Violence between revellers at local celebrations, such as the brawl by the banks of the Mekhong River , rarely gets reported, being such a common occurrence at celebrations across the country.
However, when youth gangs fire handguns at innocent passers by, the news does get reported. In Ayutthaya this year, members of the public were were injured by gunshots fired by a group of youths while celebrating the Thai new year at Wat Phu Khao Thong. Later the same day, another gang opened fire in a parking area of a shopping centre injuring more innocent passers by.

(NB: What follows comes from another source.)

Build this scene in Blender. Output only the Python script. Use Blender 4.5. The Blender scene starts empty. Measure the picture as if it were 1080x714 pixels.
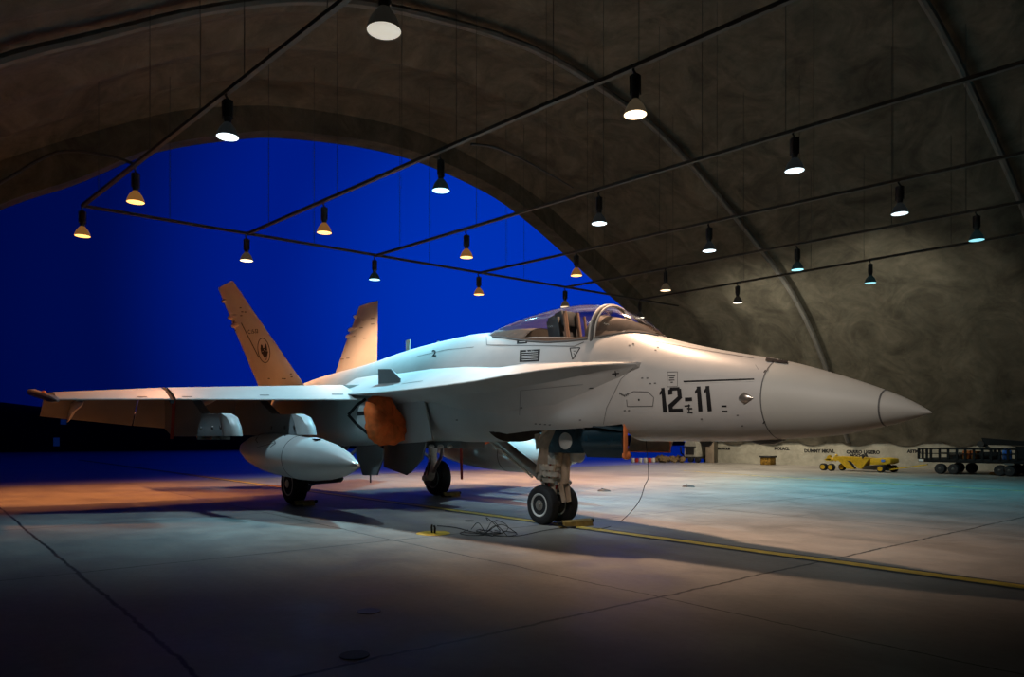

The number of sexual assaults is also a concern during the Songkran festival, although this problem is largely ignored by the general public, with official figures unable to provide even a partial picture of the problem. The lack of data on sexual assaults is due to the reluctance of sexual assault victims to come forward. Sexual assault victims who do come forward are often shamed and subjected to public scrutiny, with a culture of victim-blaming and a male-dominated police force which retains some old-school attitudes towards sex crimes and lacks adequately trained professionals to deal with these sensitive cases. Victims are also aware that justice can be hard to find and coming public is more likely to bring shame to the victim than justice to the perpetrator.
Thailand’s Songkran festival, highlights the positives and negatives, the contrasts and contradictions of modern Thai society. As such tackling the drink driving, the violence and the sexual assaults which mar this unique celebration requires wider, year-round, law enforcement policies to ensure these behaviours are no longer tolerated.